Northern Ireland

Rows over Irish language nursery 'like Lagan College protests 40 years ago'

Green Party leader Clare Bailey
Green Party leader Clare Bailey Green Party leader Clare Bailey

Rows over the establishment of an Irish language nursery in east Belfast are similar to protests against Northern Ireland's first integrated school 40 years ago, the Green Party leader has said.

Clare Bailey was among the first 28 pupils to attend Lagan College when it was set up in September 1981.

She said she is appalled that a social media hate campaign has forced integrated Naiscoil na Seolta to move from its planned site in the Braniel area of east Belfast.

"Objecting to nursery school children?

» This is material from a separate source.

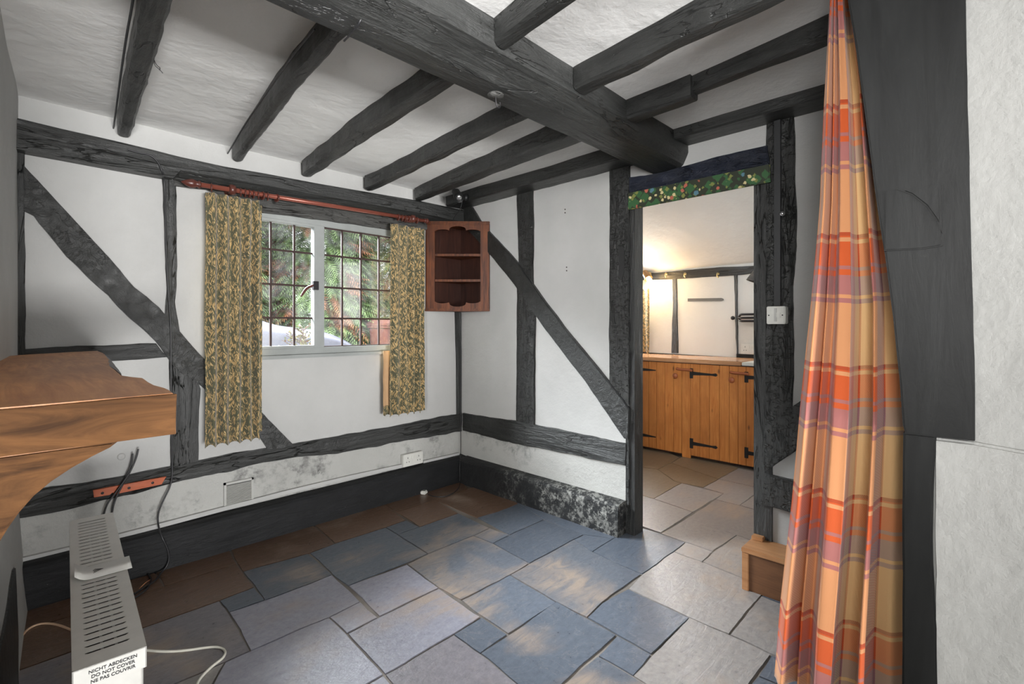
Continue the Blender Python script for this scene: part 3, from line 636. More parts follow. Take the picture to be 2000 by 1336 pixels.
bm = cloth(1.748, 1.80, .66, .60, YP+.035, .3, .006, .1, seed=5, nz=6); q = obj('curtain_hem', bm, M_LEAF, o, True); solid(q, .002)
# tartan curtain at the stair opening, gathered at the top
def tart():
    bm = bmesh.new(); uvl = bm.loops.layers.uv.new('UVMap'); N, NZ = 220, 90; G = []
    XT = 1.575
    def Yp(px): l = (px-CX)/FP; return XT/(.7164+.6977*l)*(.6977-.7164*l)
    def edge(tab, py):
        for (a, pa_), (b, pb_) in zip(tab[:-1], tab[1:]):
            if py <= b: return pa_+(pb_-pa_)*(py-a)/(b-a)
        return tab[-1][1]
    Lt = [(-80, 1622), (0, 1621), (200, 1610), (400, 1601), (600, 1583), (800, 1563), (1000, 1546), (1200, 1525), (1400, 1510)]
    Rt = [(-80, 1668), (0, 1672), (200, 1712), (400, 1735), (600, 1765), (800, 1775), (1000, 1770), (1200, 1764), (1400, 1760)]
    folds = [(0.0, .0), (.10, -.035), (.17, .022), (.22, -.012), (.26, .018), (.34, -.038), (.47, -.034), (.56, .030), (.64, .034), (.70, -.045), (.76, -.030), (.80, .030), (.90, .022), (1.0, .035)]
    def fd(s):
        for (a, x), (b, y) in zip(folds[:-1], folds[1:]):
            if s <= b:
                t = (s-a)/(b-a); t = t*t*(3-2*t); return x+(y-x)*t
        return 0
    for j in range(NZ+1):
        z = 2.16+(.165-2.16)*j/NZ; row = []; py = HY-(z-1.2)/1.36*FP
        ya, yb = Yp(edge(Lt, py)), Yp(edge(Rt, py)); v = j/NZ
        for i in range(N+1):
            s = i/N; sw = s+.02*math.sin(v*5+s*9)*s*(1-s)*4*v
            y = ya+(yb-ya)*sw + .35*fd(min(1, s+.03))*(.3+.7*v)*math.sin(math.pi*s)
            x = XT+fd(s)*(.6+.95*v) + .008*noise.noise(Vector((s*5, v*4, 0)))
            zz = z-(.012*(fd(s)/.035) if j == NZ else 0)
            row.append((bm.verts.new((x, y, zz)), s, z-.05*abs(s-.5)*v))
        G.append(row)
    for j in range(NZ):
        for i in range(N):
            q = (G[j][i], G[j+1][i], G[j+1][i+1], G[j][i+1]); f = bm.faces.new([k[0] for k in q])
            for lp, k in zip(f.loops, q): lp[uvl].uv = (k[1], k[2])
    return bm
o = obj('tartan_curtain', tart(), M_TART, None, True); solid(o, .003)
tag(o, 'long orange and cream tartan curtain gathered beside the broad black timber', 'curtain')
# ------------------------------------------------------------------ mantel shelf
ZM = 1.09
topout = [(343, 768), (334, 761), (325, 757), (305, 752), (293, 746), (283, 738), (262, 736), (240, 733), (228, 723), (214, 712), (214, 702), (204, 690), (192, 685), (130, 688), (60, 692), (28, 694)]
P = [PZ(a, b, ZM) for a, b in topout]
yn = P[0].y; P2 = [P[0]]
for p in P[1:]: P2.append(Vector((p.x, max(p.y, P2[-1].y+.002) if len(P2) < 13 else p.y, ZM)))
P2.append(Vector((lwx(2.5, ZM)-.02, 2.5, ZM))); P2.append(Vector((lwx(yn, ZM)-.05, yn-.005, ZM)))
ms = tag(obj('mantel_shelf', slab(P2, (0, 0, 1), .066, .0012, .03, .004), [M_MANT]), 'thick pine mantel shelf with a wavy live edge on the left wall', 'shelf')
cb = [PY(a, b, yn+.004) for a, b in ((232, 866), (215, 874), (180, 892), (140, 915), (100, 942), (66, 970), (38, 1002), (15, 1034), (0, 1058), (-30, 1110), (-80, 1190))]
cb = [Vector((p.x, p.y, min(p.z, ZM-.066))) for p in cb]
cb[0].z = ZM-.066
cb.append(Vector((cb[-1].x, yn+.004, cb[-1].z-.05))); cb.append(Vector((lwx(yn, .8)-.02, yn+.004, cb[-1].z))); cb.append(Vector((lwx(yn, 1)-.02, yn+.004, ZM-.066)))
obj('corbel', slab(cb, (0, -1, 0), .11, .001, .02, .003), M_MEND, ms)
e0 = [Vector((P2[0].x+.0005, yn-.006, ZM-.001)), Vector((P2[0].x-.001, yn-.006, ZM-.065)), Vector((lwx(yn, 1)-.02, yn-.006, ZM-.065)), Vector((lwx(yn, 1)-.02, yn-.006, ZM-.004))]
obj('end_grain', slab(e0, (0, -1, 0), .012, .001, .02, .001), M_MEND, ms)
bk = [PZ(a, b, ZM-.004) for a, b in ((204, 692), (214, 700), (236, 728), (238, 733), (228, 724), (213, 714), (210, 700))]
obj('bark_edge', slab(bk, (0, 0, 1), .05, .001, .02, .002), plain('grey_bark', (150, 150, 152), .8), ms)
# ------------------------------------------------------------------ heater
hA = Vector((.081, 1.23, 0)); ang = math.radians(-3.37); HL, HWd, HZ = .962, .113, .55
hr = empty('electric_heater', hA, ang); tag(hr, 'white slotted electric convector heater standing by the left wall under the mantel', 'heater')
def hobj(name, bm, mat, smooth=False, parent=hr): return obj(name, bm, mat, parent, smooth)
bm = bmesh.new(); s0, s1 = .019, .090; t = .0022
slots = [.048+i*.0265 for i in range(14)] + [.508+i*.0285 for i in range(15)]; sw = .0092
box(bm, (0, 0, HZ-t), (s0, HL, HZ)); box(bm, (s1, 0, HZ-t), (HWd, HL, HZ)); cur = 0
for y in slots: box(bm, (s0, cur, HZ-t), (s1, y, HZ)); cur = y+sw
box(bm, (s0, cur, HZ-t), (s1, HL, HZ))
for y in slots:      # rounded slot ends
    for xx, sg in ((s0, 1), (s1, -1)):
        for yy in (y, y+sw):
            d = 1 if yy == y else -1
            v = [bm.verts.new((xx, yy, HZ-.0003)), bm.verts.new((xx+sg*.006, yy, HZ-.0003)), bm.verts.new((xx, yy+d*.0045, HZ-.0003))]; bm.faces.new(v)
box(bm, (0, -.0, HZ-.042), (HWd, .0022, HZ)); box(bm, (0, HL-.0022, HZ-.042), (HWd, HL, HZ))
box(bm, (0, 0, HZ-.042), (.0022, HL, HZ)); box(bm, (HWd-.0022, 0, HZ-.042), (HWd, HL, HZ))
hobj('top_grille', bm, M_HEAT)
bm = bmesh.new(); box(bm, (.005, .006, .06), (.009, HL-.006, HZ-.01)); box(bm, (HWd-.009, .006, .06), (HWd-.005, HL-.006, HZ-.01)); box(bm, (.005, .006, .06), (HWd-.005, .010, HZ-.01)); box(bm, (.005, HL-.010, .06), (HWd-.005, HL-.006, HZ-.01))
hobj('casing', bm, M_HEAT)
bm = bmesh.new(); box(bm, (.01, .02, HZ-.06), (HWd-.01, HL-.02, HZ-.055)); hobj('inner_baffle', bm, M_DARK)
bm = bmesh.new(); box(bm, (.045, .03, HZ-.02), (.049, HL-.03, HZ-.012)); box(bm, (.068, .03, HZ-.022), (.072, HL-.03, HZ-.014)); hobj('element_bars', bm, M_VENT)
for y in (.12, HL-.16): hobj('foot', newbox((-.02, y, 0), (HWd+.02, y+.03, .065), bev=.004), M_WPL)
def text_mesh(s, size, name, M, parent, mat, ext=.0003):
    cu = bpy.data.curves.new(name, 'FONT'); cu.body = s; cu.size = size; cu.extrude = ext; cu.align_x = 'CENTER'; cu.offset = .0002
    to = bpy.data.objects.new(name, cu); COL.objects.link(to); bpy.context.view_layer.update()
    me = bpy.data.meshes.new_from_object(to.evaluated_get(bpy.context.evaluated_depsgraph_get())); bpy.data.objects.remove(to)
    me.transform(M); me.materials.clear(); me.materials.append(mat); o = bpy.data.objects.new(name, me); return link(o, parent)
rx = Matrix.Rotation(math.pi/2, 4, 'X')
for i, s in enumerate(('NICHT ABDECKEN', 'DO NOT COVER', 'NE PAS COUVRIR')):
    text_mesh(s, .0088, 'printed_text', Matrix.Translation((HWd/2+.004, -.0006, HZ-.0145-i*.0098)) @ rx, hr, M_TEXT)
bm = bmesh.new(); uu = []      # curled paper sticker across the grille
for i in range(13):
    s = i/12; x = .008+s*(HWd+.002); z = HZ+.002+(.016*(1-s/.25)**2 if s < .25 else 0)
    uu.append([bm.verts.new((x, .415+.004*s, z)), bm.verts.new((x, .498+.004*s, z+.003+.008*max(0, .25-s)))])
for a, b in zip(uu[:-1], uu[1:]): bm.faces.new((a[0], b[0], b[1], a[1]))
st = hobj('paper_label', bm, M_HEAT, True); solid(st, .0006)
bm = bmesh.new()
for k in range(6):
    x = .045+k*.003
    tube(bm, [(x, .437+.003*k, HZ+.0075), (x+.004, .447+.001*k, HZ+.0075), (x-.002, .455, HZ+.0075), (x+.005, .463-.002*k, HZ+.0075)], .0006, 5)
hobj('handwriting', bm, M_TEXT)
# ------------------------------------------------------------------ cables
def cable(name, pts, r, mat, label, n=8):
    o = obj(name, tube(bmesh.new(), pts, r, n, 3), mat, None, True); return tag(o, label, 'cable')
cable('power_cable', [PZ(a, b, .006) for a, b in ((262, 1268), (283, 1270), (323, 1273), (361, 1271), (401, 1265), (426, 1263), (441, 1270), (438, 1284), (414, 1301), (391, 1324), (383, 1340), (372, 1380))], .0045, M_CABLE, 'white cable curving across the flagstones right of the heater')
cable('power_cable', [PZ(a, b, .006) for a, b in ((38, 1250), (50, 1232), (66, 1222), (85, 1217), (110, 1219), (136, 1229), (160, 1240), (190, 1250))], .0042, M_CREAM, 'cream cable on the floor between the left wall and the heater')
cable('wall_cable', [PY(a, b, YW-.05) for a, b in ((270, 877), (266, 896), (250, 930), (236, 948), (222, 968), (208, 985), (200, 1015), (200, 1060))], .004, M_BLK, 'black cable from the wall hole, left one dropping behind the heater')
cable('wall_cable', [PY(a, b, YW-.045) for a, b in ((259, 886), (256, 910), (246, 932), (238, 950), (228, 968), (220, 990), (217, 1020), (222, 1060))], .004, M_BLK, 'black cable from the wall hole, right one crossing the orange bracket')
pts = [PY(a, b, 2.905) for a, b in ((250, 292), (272, 299), (296, 303), (310, 318), (318, 338))]+[PY(a, b, YW-.035) for a, b in ((321, 352), (323, 420), (324, 480), (328, 560), (334, 640), (334, 700), (334, 760), (336, 850), (336, 905), (337, 925))]
pts += [PY(a, b, YW-.05) for a, b in ((333, 950), (320, 975), (309, 1000), (308, 1022))]+[PY(a, b, 2.87) for a, b in ((314, 1045), (328, 1072), (331, 1092), (325, 1108))]+[PZ(a, b, .008) for a, b in ((315, 1118), (303, 1135), (285, 1146), (262, 1160))]
cable('wall_cable', pts, .004, M_BLK, 'long black cable clipped down the stud and trailing to the floor left of the window')
cable('loose_cable', [PZ(a, b, .008) for a, b in ((238, 1120), (252, 1112), (272, 1114), (289, 1120), (296, 1132), (290, 1148), (270, 1164), (250, 1174))], .004, M_BLK, 'looped black cable end with bare wires on the floor behind the heater')
o = tag(obj('bare_wires', tube(tube(bmesh.new(), [PZ(294, 1132, .01), PZ(284, 1138, .02), PZ(272, 1150, .006)], .0015, 6), [PZ(295, 1134, .01), PZ(290, 1143, .006), PZ(276, 1153, .006)], .0015, 6), M_COPPER), 'bare copper wire ends on the floor by the looped black cable', 'wire')
cable('corner_cable', [Vector((XD-.012, YW-.018, 1.30)), Vector((XD-.012, YW-.018, .8)), Vector((XD-.03, YW-.035, .5)), Vector((XD-.025, YW-.03, .2)), Vector((XD-.10, YW-.108, .17)), Vector((XD-.101, YW-.108, .02))], .0028, M_BLK, 'thin dark cable running down the room corner below the cupboard')
cable('floor_cable', [PZ(a, b, .006) for a, b in ((898, 944), (897, 952), (889, 961), (872, 970), (851, 971), (836, 966))], .0035, M_BLK, 'thin brown-black cable on the floor in the corner leading to the white plug')
c = PZ(828, 965, 0); m = bmesh.new()
pg = tag(empty('mains_plug', c, .5), 'white mains plug lying on the floor by the black skirting near the corner', 'plug')
obj('plug_body', newbox((-.022, -.02, .0), (.022, .02, .026), bev=.006), M_WPL, pg)
for dx, dy in ((-.01, .018), (.01, .018), (0, .018)): obj('pin', newbox((dx-.003, dy, .010 if dx else .018), (dx+.003, dy+.02, .014 if dx else .023)), M_BRASS, pg)
cable('joist_cable', [Vector((PZ(a, b, 2.14).x-.004, PZ(a, b, 2.14).y, 2.14)) for a, b in ((222, 262), (228, 220), (238, 150), (250, 70), (262, 10), (268, -40))], .0035, M_BLK, 'black cable running along the left side of the leftmost joist')
cable('joist_cable', [Vector((PZ(a, b, 2.14).x-.003, PZ(a, b, 2.14).y, 2.14)) for a, b in ((446, 300), (478, 245), (515, 192), (560, 128), (590, 88), (616, 58))], .0035, M_BLK, 'black cable running along the left side of the joist by the curtain pole')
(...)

Where are we going next?" she said.

Naiscoil na Seolta was due to open to 16 children at Braniel Primary School in September, as the first Irish language school in a loyalist area in the east of the city.

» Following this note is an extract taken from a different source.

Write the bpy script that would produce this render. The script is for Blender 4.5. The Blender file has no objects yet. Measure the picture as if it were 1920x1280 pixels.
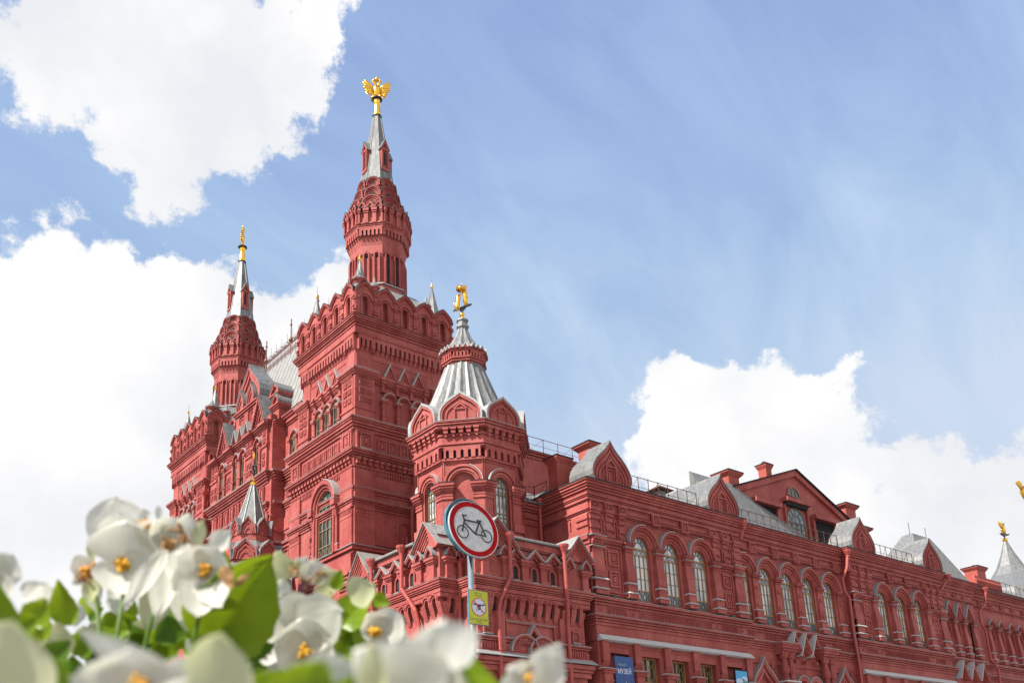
import bpy, bmesh, math, random
from mathutils import Vector, Matrix
R = math.radians
random.seed(11)
S = bpy.context.scene
C = S.collection
pi = math.pi

# ------------------------------------------------------------------ camera
EYE = Vector((0, 0, 1.6))
CM = Matrix(((0.7717, -0.1460, -0.6189), (-0.6344, -0.2440, -0.7335), (-0.0440, 0.9587, -0.2810)))
FPX, PPX, PPY = 1827.8, 961.0, 1036.8
cam_d = bpy.data.cameras.new('camera')
cam = bpy.data.objects.new('camera', cam_d); C.objects.link(cam)
X = CM.col[0].normalized(); Y_ = (CM.col[1] - X * CM.col[1].dot(X)).normalized(); Z_ = X.cross(Y_)
cam.matrix_world = Matrix.Translation(EYE) @ Matrix((X, Y_, Z_)).transposed().to_4x4()
cam_d.sensor_width = 36; cam_d.lens = 36 * FPX / 1920
cam_d.shift_x = (960 - PPX) / 1920; cam_d.shift_y = (PPY - 640) / 1920
cam_d.clip_start = 0.02; cam_d.clip_end = 3000
cam_d.dof.use_dof = True; cam_d.dof.focus_distance = 40; cam_d.dof.aperture_fstop = 9.0
S.camera = cam

# ------------------------------------------------------------------ sun and exposure
SUN_EL, SUN_AZ = 47.0, math.atan2(0.04, -1.0)      # direction towards the sun
sd = Vector((math.cos(SUN_AZ) * math.cos(R(SUN_EL)), math.sin(SUN_AZ) * math.cos(R(SUN_EL)), math.sin(R(SUN_EL))))
sl = bpy.data.lights.new('sun', 'SUN'); sl.energy = 4.6; sl.angle = R(0.6); sl.color = (1, .95, .87)
so = bpy.data.objects.new('sun', sl); C.objects.link(so)
so.rotation_euler = sd.to_track_quat('Z', 'Y').to_euler(); so.location = (0, 0, 80)
S.view_settings.view_transform = 'Standard'; S.view_settings.look = 'None'
S.view_settings.gamma = 1; S.view_settings.exposure = 1.0; S.view_settings.use_curve_mapping = False
S.cycles.max_bounces = 8; S.cycles.diffuse_bounces = 2; S.cycles.transparent_max_bounces = 16


def ray(px, py):
    v = CM @ Vector((px - PPX, -(py - PPY), -FPX))
    return v.normalized()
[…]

The pre-school would have been separate from Braniel PS but was to be housed in a classroom on the site.

It has now been forced to move.

Irish language campaigner Linda Ervine said the new temporary location is being kept private "for as long as possible" amid fears of a further campaign of intimation.

The activist also challenged unionist politicians in east Belfast to help them find a permanent base for the school in the area.

Ms Bailey said the row reminded her of the bitter Holy Cross dispute in north Belfast in 2001 and 2002 and protests outside Lagan College 40 years ago.

When the college opened in 1981, it was temporarily housed in Ardnavally Activity Centre beside the river Lagan in south Belfast.

Ms Bailey said the school's principal tried to protect children from protesters and the media spotlight.

"On our first day our principal Sheila Greenfield took the decision that we were not to be brought in the front door where all the protesters, the media and the police were," she said.

"She had to get the parents to drop us off at Shaw's Bridge. We walked up with the teachers round the back way into Ardnavally so we wouldn't get caught up in it.

"That was in 1981, then you've got Holy Cross and now it's a nursery school," she said.

Ms Bailey said there was a clear demand for the naiscoil.

"For me, if you look at school provision and what parents really want, you have to look at what parents have driven, and what they've really driven is integrated and Irish-medium (schools)," she said.

Ms Bailey said she was heartened by strong support for the naiscoil

"As Linda Ervine said this is a small minority (opposed to the nursery school)," she said.

"What's really sad is that mentality still exists, no matter how widespread or not."